Maximum runs of composites in arithmetic progressions

Question

Is there a proof that every arithmetic progression of gap $p$ has a prime in the interval $[p, p^2)$?

Put another way, can you prove the following:

For all primes $p$, and all integers $0 \le m <p$, there exists $n\in\Bbb{Z}$ with $1\le n < p$ such that $np+m$ is prime.

I think I have a proof sketch but it's fiddly and I don't want to reinvent the wheel (likely badly).

To illustrate, here's the result checked for $p = 5$:

Arithmetic progressions with gaps $5$ from $5$ to $24$ ($p$ to $p^2-1$):

$\boldsymbol{5},10,15,20$
$6,\boldsymbol{11},16,21$
$\boldsymbol{7},12,\boldsymbol{17},22$
$8,\boldsymbol{13},18,\boldsymbol{23}$
$9,14,\boldsymbol{19},24$

As you can see, in bold, all of these arithmetic progressions have at least one prime. If one of these sequences didn't have a prime the theorem would be disproven for $p = 5$.

Note that proving that every arithmetic progression of gap $p$ and length $(p-1)$ has at least one number coprime to $(p-1)!$ should also prove the above, and indeed is more general, as if $n$ is coprime to $(p-1)!$ and is less than $p^2$ then it has to be prime.

Answer 1

This is unfortunately hopeless. The best bound as of now is that there exists an absolute constant $c$ such that for all integers $m$ with $0 \le m < p$, there is a prime of the form $np+m$ in the interval $[p, cp^5)$. The Generalized Riemann Hypothesis would imply a prime in the interval $[p, p^2 (\log (p))^2)$. You can read more here.

Answer 2

Some comments too long for the comment area; NOT A FULL ANSWER

The notion of arithmetic progressions in this question can be recast as residue classes. Each progression can be expressed as $np+a$, or numbers $k_i$ such that $k_i\equiv a \mod{p}$. Plainly, $a\in \{0,1,\dots p-1\}$, so there will be exactly $p$ such arithmetic progressions, and if each contains at least on prime, then there must be at least $p$ primes (including $p$ itself) in the interval $[p,p^2)$.

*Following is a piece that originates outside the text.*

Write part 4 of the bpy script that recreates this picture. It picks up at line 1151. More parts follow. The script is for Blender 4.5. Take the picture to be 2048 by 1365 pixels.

This is a reasonable expectation, but saying that is different from a proving that it will be the case with regard to every $p$. By the Prime Number Theorem, the number of primes less than $p^2$ will be approximately $\frac{p^2}{\ln p^2}=\frac{p^2}{2\ln p}$, and the number of primes less than $p$ will be approximately $\frac{p}{\ln p}$. The number of primes in the interval will be the difference of those two, or $\frac{p^2-2p}{2\ln p}$, which is greater than $p$ for all but the few smallest primes. So in general, there should be a sufficient number of primes in the interval to support the conclusion. Proving that there is at least one prime in each residue class would be the next task.